Aaron Tucek, '19, on Illinois Surveillance Drone Bill

What do we say to Big Brother? Not today

In 2013, the Illinois General Assembly passed landmark legislation protecting residents from government surveillance drones. Now they want to roll back those protections and jeopardize the privacy of any person who exercises their right to peacefully assemble. This legislation is bad for human freedom and wrong for Illinois.

Imagine a world in which the government is always watching. At a Fourth of July parade, police drones pass above the parade route every few minutes, facial recognition cameras scanning the crowd. Officers pull aside and question people who stand out from the crowd because they look different, or have a traffic violation, or a history of public civil disobedience. At a high school homecoming football game, the process repeats itself. The facial recognition drones softly buzz above the stadium, cataloging the crowd, seeking out even the slightest hint of suspicious behavior. At a protest against yet another police shooting of a young black man, the drones are back. Scanning, seeking, ready to call forth the pepper spray and handcuffs and silence the criticism.

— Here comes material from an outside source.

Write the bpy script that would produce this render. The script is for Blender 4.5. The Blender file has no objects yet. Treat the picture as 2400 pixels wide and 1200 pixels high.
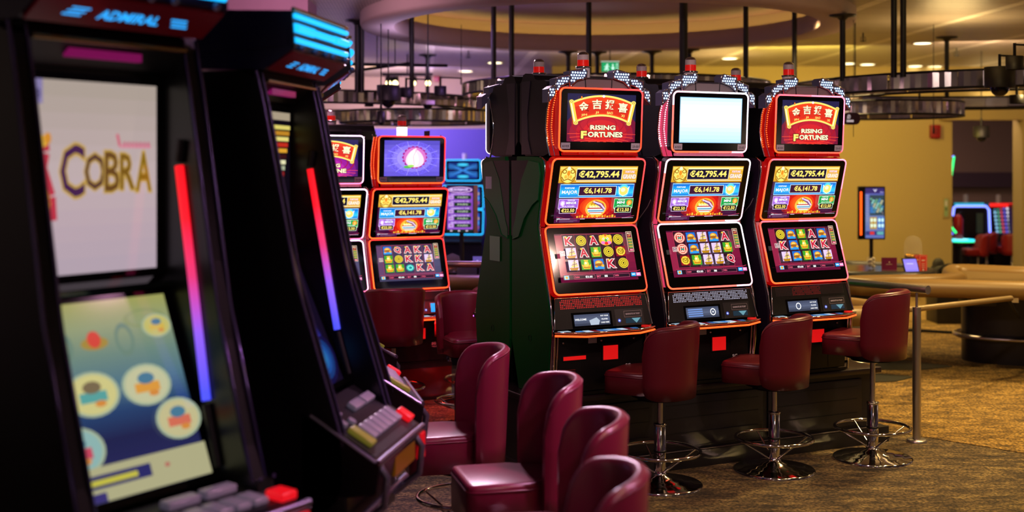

A bill working its way through the Illinois legislature would legally authorize this chilling reality. Senate Bill 2562 would allow the police to use surveillance drones at any gathering of more than 100 people for “legitimate public safety purposes.” These purposes include (but are not limited to): “evaluating crowd size, density, or movement; assessing public safety vulnerabilities or weaknesses; determining appropriate staffing levels for law enforcement or other public safety personnel; or identifying possible criminal activity.” Police already have the power to use drones in response to dangerous situations. What this legislation adds — and which current law explicitly rejects — is the active, continuous, and suspicion-less surveillance by drone of anyone and everyone at an event.